WHAT YOU SHOULD DO ▸ Return the lines exactly as they stand, from the first of the material through the line containing "R = math.radians".

INFORMATION SUPPLIED ▸
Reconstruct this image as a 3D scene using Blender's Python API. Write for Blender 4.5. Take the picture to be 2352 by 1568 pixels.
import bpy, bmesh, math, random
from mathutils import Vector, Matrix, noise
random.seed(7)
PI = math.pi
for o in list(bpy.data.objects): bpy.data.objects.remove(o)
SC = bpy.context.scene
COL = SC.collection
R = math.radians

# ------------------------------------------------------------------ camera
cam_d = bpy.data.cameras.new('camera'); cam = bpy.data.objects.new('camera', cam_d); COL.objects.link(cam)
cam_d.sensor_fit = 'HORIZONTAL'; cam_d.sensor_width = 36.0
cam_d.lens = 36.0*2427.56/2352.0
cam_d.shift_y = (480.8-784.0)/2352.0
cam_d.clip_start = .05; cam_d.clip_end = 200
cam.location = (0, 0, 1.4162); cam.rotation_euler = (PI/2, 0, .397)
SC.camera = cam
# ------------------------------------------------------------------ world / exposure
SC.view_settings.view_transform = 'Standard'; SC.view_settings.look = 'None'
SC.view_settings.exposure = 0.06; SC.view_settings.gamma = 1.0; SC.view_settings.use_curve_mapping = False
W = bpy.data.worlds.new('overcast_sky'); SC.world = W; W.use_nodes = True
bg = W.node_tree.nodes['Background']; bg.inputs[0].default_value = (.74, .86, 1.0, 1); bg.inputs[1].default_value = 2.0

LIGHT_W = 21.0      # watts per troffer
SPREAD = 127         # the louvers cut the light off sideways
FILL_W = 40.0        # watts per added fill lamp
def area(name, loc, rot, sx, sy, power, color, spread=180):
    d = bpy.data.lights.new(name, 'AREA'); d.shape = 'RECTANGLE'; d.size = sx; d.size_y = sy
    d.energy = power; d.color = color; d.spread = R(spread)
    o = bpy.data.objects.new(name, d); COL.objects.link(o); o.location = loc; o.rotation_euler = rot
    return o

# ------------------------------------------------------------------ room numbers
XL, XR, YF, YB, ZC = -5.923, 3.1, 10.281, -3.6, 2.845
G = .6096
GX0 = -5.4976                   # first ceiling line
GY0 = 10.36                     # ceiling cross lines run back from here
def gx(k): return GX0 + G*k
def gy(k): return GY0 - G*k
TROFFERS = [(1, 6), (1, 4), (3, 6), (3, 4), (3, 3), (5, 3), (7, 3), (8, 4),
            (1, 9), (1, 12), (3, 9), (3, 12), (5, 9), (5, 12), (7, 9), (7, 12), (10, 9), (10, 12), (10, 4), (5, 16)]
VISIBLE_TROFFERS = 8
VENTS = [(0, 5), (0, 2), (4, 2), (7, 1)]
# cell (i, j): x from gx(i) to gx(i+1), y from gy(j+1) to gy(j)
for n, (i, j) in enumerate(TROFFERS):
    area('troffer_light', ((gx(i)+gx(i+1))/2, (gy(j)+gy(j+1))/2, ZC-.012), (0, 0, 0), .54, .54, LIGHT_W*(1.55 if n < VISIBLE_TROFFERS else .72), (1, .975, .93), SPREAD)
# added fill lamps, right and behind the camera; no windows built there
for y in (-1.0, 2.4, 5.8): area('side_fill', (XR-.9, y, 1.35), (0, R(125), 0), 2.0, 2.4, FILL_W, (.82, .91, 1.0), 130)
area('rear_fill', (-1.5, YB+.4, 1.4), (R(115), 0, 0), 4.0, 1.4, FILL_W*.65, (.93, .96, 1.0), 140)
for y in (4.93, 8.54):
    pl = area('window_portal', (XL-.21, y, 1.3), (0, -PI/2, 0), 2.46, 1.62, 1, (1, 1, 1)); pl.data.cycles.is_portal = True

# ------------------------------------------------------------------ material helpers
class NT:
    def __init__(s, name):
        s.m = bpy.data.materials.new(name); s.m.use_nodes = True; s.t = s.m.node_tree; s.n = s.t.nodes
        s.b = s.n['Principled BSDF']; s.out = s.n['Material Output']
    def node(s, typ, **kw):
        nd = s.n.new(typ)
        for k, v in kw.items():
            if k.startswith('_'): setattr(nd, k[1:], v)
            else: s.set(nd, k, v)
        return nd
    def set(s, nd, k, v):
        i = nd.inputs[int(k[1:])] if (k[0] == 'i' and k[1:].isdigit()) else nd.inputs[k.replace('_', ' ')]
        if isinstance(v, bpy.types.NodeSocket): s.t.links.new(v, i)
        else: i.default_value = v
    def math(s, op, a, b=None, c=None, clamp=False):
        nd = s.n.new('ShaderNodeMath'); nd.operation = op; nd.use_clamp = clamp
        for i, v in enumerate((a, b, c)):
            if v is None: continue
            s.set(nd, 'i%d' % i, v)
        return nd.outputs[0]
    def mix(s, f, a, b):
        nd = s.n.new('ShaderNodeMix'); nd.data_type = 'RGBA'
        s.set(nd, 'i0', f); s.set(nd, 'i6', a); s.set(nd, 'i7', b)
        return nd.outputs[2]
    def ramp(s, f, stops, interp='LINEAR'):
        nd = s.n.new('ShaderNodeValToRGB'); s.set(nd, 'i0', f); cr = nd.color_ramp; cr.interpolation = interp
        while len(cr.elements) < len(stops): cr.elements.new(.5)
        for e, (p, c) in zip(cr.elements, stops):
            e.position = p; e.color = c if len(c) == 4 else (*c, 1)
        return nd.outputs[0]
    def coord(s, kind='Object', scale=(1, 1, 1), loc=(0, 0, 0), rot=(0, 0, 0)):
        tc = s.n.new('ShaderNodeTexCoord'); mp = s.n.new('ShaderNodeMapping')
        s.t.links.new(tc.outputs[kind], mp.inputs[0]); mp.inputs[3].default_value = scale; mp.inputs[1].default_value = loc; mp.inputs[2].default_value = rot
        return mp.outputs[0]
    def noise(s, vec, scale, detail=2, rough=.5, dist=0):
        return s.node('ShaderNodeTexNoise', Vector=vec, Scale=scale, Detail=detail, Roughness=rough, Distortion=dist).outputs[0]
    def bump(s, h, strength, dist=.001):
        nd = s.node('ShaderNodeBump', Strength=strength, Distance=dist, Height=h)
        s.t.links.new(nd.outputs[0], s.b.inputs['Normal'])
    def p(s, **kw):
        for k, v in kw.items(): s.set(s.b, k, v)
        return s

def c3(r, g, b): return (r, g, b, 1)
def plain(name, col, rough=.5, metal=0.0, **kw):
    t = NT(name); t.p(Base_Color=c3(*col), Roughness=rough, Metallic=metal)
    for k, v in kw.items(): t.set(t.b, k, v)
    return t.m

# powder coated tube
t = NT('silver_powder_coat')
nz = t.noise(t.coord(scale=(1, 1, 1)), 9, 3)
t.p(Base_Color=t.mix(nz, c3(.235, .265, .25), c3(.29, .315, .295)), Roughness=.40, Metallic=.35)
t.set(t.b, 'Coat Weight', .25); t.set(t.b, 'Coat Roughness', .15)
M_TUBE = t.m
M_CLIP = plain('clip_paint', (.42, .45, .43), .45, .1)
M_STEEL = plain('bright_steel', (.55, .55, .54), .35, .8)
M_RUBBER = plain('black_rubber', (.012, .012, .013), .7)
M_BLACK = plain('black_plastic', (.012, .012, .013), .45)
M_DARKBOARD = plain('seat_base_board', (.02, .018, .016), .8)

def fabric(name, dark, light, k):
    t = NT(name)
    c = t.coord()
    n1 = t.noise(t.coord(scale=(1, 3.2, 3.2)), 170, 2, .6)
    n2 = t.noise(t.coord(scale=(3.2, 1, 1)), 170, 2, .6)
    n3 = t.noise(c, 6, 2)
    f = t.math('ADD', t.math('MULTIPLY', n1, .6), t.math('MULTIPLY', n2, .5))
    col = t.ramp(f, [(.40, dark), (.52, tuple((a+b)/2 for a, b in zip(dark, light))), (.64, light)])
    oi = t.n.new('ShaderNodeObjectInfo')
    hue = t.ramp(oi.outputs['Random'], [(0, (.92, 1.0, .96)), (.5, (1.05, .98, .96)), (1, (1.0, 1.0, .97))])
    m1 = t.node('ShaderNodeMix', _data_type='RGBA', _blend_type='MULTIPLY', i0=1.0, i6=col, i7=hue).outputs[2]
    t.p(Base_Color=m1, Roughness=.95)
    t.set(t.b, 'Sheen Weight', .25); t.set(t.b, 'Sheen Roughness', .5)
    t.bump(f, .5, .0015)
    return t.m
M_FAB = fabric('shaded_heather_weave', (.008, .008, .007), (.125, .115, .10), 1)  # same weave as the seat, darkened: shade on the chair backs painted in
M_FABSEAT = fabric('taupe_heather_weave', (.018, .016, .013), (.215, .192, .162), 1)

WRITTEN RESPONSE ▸
Reconstruct this image as a 3D scene using Blender's Python API. Write for Blender 4.5. Take the picture to be 2352 by 1568 pixels.
import bpy, bmesh, math, random
from mathutils import Vector, Matrix, noise
random.seed(7)
PI = math.pi
for o in list(bpy.data.objects): bpy.data.objects.remove(o)
SC = bpy.context.scene
COL = SC.collection
R = math.radians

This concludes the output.